Im Ausschuss herrschte daraufhin Einigkeit, dass das Jugendamt personell umgehend aufgestockt werden muss. Die Ergebnisse der Untersuchung sollen jährlich fortgeschrieben werden. Dem Kreistag empfahl der Ausschuss einstimmig, die Empfehlungen aus Wißdorfs Analyse umzusetzen.

Ausschussmitglied Martin Ruffertshöfer (Diakonie) stellte in der Diskussion die naheliegende Frage an Jugendamtsleiter Siegmund Hammel: „Wie war denn die Qualität bisher zu vertreten, wenn so viele Stellen fehlten? Ich hatte immer den Eindruck, die Qualität der Arbeit im Jugendamt hat gepasst.“ Hammel meinte darauf, die deutliche Arbeitssteigerung sei erst in jüngerer Zeit aufs Jugendamt zugekommen: „Die Dynamik der letzten Jahre hat uns überrollt. Das ist auch an den Überstunden zu sehen“, es gebe bei den Mitarbeitern „auch Überlastungssignale“. Die Studie, daraus machte Hammel keinen Hehl, hält er für den argumentativen Befreiungsschlag: „Wir hätten’s wohl nicht mehr lange durchgestanden, muss ich schon sagen.“ Die viele Arbeit sei zwar dank der Erfahrung und des großen Engagements der Mitarbeiter bewältigt worden. Allerdings: Der personelle Mehrbedarf „hat uns von der Menge her schon punktuell überrascht.“ Abteilungsleiterin Maria Seitz erklärte: „Die Mitarbeiter haben Unmengen von Überstunden, aber die Stimmung hat immer noch gepasst.

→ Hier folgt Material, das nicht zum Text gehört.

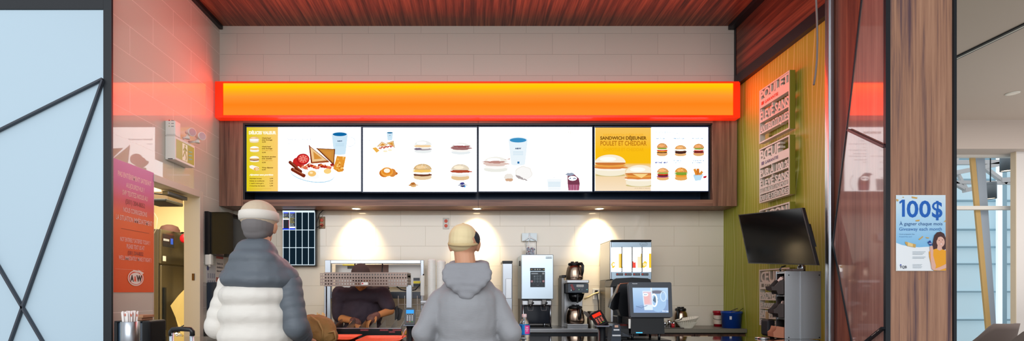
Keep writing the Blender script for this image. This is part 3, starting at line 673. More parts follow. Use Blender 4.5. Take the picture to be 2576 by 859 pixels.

Die Mitarbeiter wussten, dass ihre Arbeit sachgemäß überprüft wird, und das hat motivierend gewirkt. Die wussten auch: Das Ergebnis wird von der Leitung nicht schöngeredet.“

So räumte Hammel auch ein, die Unterbesetzung im Tätigkeitsfeld Kindertagesbetreuung habe dazu geführt, dass die allerorts entstehenden Krippen-Neubauten nur stichprobenartig untersucht werden konnten. „Wir haben uns auch auf Vieles verlassen.“

Über den Allgemeinen Sozialen Dienst, den Bereich mit dem größten Personalmangel, sagte Forscherin Wißdorf: „Die Kollegen sind alle motiviert, viele Erfahrene nehmen die Jungen mit. Aber das ist sehr auf Kante genäht. Wenn mal was Schlimmeres passiert, dann ist, wie man so sagt, ,Holland in Not’.“

Landrat Anton Knapp betonte im Anschluss an die Sitzung: „Das ist jetzt einfach die Bewertung, und auf die werden wir reagieren. Man darf das nicht fehlinterpretieren in mangelnde Qualität.“ Auslöser sei der Anstieg der Fallzahlen, und es habe in der Vergangenheit bereits eine Diskussion über die vielen Überstunden gegeben. Jetzt gelte es, zusätzliches Personal zu rekrutieren, was gar nicht so einfach sei und in der erforderlichen Zahl nicht von einem Tag auf den anderen gehe: „Mit vier, fünf Stellen kommen wir weiter.“

Jugendamtsleiter Hammel sagte, die Untersuchung sei nicht nur wegen der Aussagen über die Mitarbeiterzahl wichtig. Sie lege zudem genau fest: „Was ist wann von wem zu leisten, und welchen Zeitrahmen erhält er dafür“ Für die Leitung des Jugendamts werde das in Zukunft viel Sicherheit bedeuten.